So you prefer combat that is random to combat that is strategic?
That is an opinion, not an argument.
Err, strategic does not mean static results to decisions. Not sure why you would even try to suggest that.
Of course it's an opinion, I even stated as much, thanks for repeating that. Your opinion is stupid horseshit. IMO.
You're literally arguing that every time a soldier pulls the trigger on his weapon, he should hit his target. Otherwise, there's no strategy. Really sound reasoning there. I suppose when generals are gathered in the war room trying to decide how to proceed in a campaign, they know with 100% certainty that every order they hand down will be will return specific results, because strategy. Damn life and its stupid RNG.
By the way, there's a difference between strategy and tactics. Deciding whether or not your X-COM solider tries a difficult long-range shot or runs for cover isn't a strategic decision, it's a tactical one. Which mission you deployed the squad to and which rooms you build in your base are strategic decisions.

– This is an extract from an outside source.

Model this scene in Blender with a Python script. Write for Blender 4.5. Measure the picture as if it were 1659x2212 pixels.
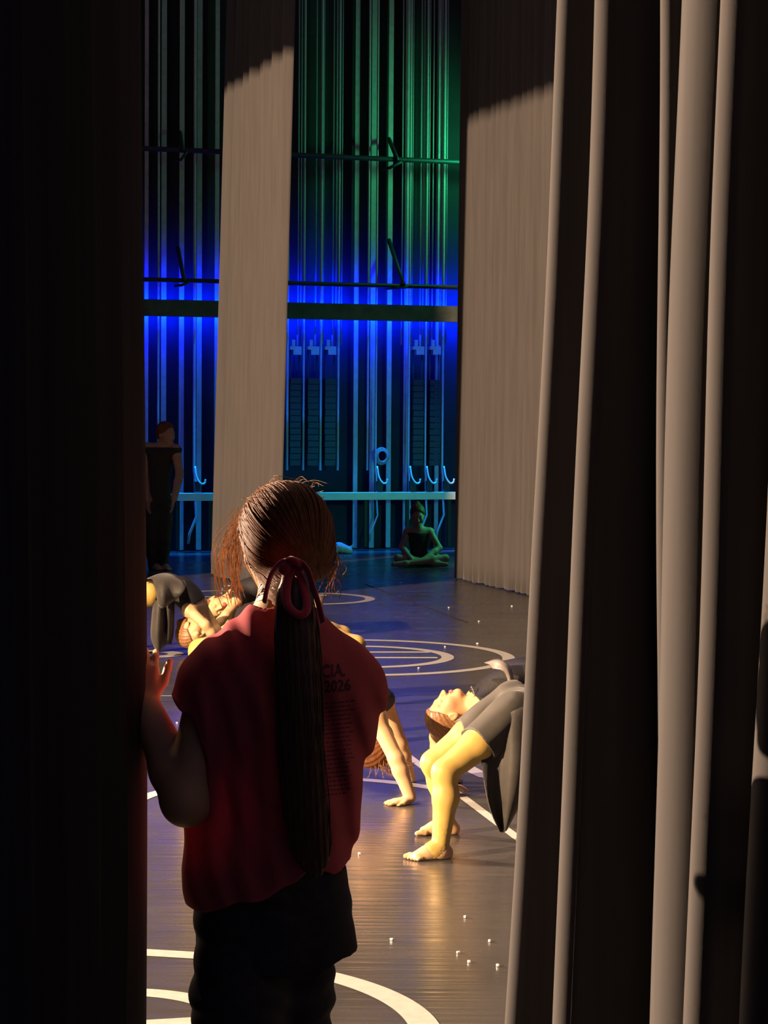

You know, now that you mention it the missions in X-COM shouldn't even exist. Why would they, when the strategic map should tell you precisely what the outcome of the decision to send them on the mission is? I mean, if the results of the decision are not predetermined then there's no strategy at all, it's just randomness and that's poor design. When I am deciding on a mission, it should tell me which soldiers will be injured, how many hostages will be rescued, and what loot it will return. Then I just click on it and it happens. You know, because that's how strategy works.
I expect you will actually provide some logical insight to your position in your next response, rather than simply name a game that doesn't have RNG (which by the way I already did for you in my original response so that's not really new input).